Franz Beckenbauer Archivo


València no es Múnich, el Mediterráneo no es Mitteleuropa. La realidad industrial y demográfica sobre la que se asientan los clubes en Alemania es un pilar resistente ante el que ningún sultán estrambótico del sudeste asiático se atreverá nunca a acercarse. Sin embargo, no se han potenciado similitudes con el modelo Bayern, fácilmente visibles. No se ha explotado la sabiduría futbolista de los Subirats, Robert, Quique, Fernando, Carboni, Albelda, Kempes, Ayala, Cañizares y hasta Leonardo, nuestros Beckenbauer, Rummenigge, Hoeness, en los mejores años para desplegar su habilidad en banquillos y despachos, y plenos conocedores de cómo respira Mestalla.
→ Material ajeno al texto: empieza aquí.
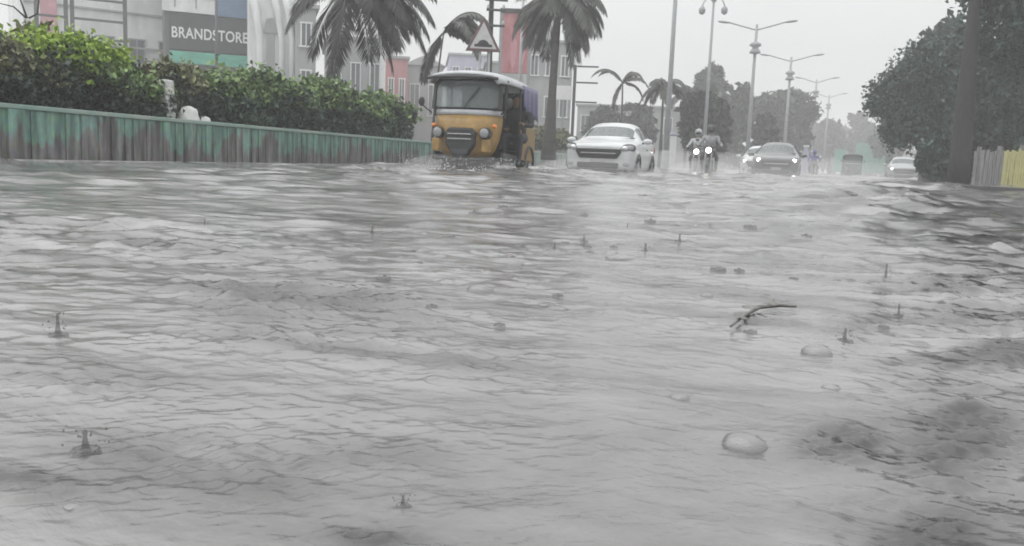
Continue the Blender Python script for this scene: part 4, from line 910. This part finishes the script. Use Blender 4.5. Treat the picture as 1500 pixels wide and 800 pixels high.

Mestalla. Un estadio imponente y único que explica un siglo de vida del club y de la ciudad que ha crecido entorno a su ubicación, y que ha celebrado un centenario en semiclandestinidad, sin más festejo (y no es poco) que el de la adhesión de su pueblo llenando las gradas. El primer estadio español que pisó en partido oficial Beckanbauer, con apenas 21 años, antes del nacimiento de su mito. Un bastión que explica la certeza de un rito en peligro de extinción ¿Qué diremos en su desaparición? «Creía que era inmortal. Esperaba morir antes».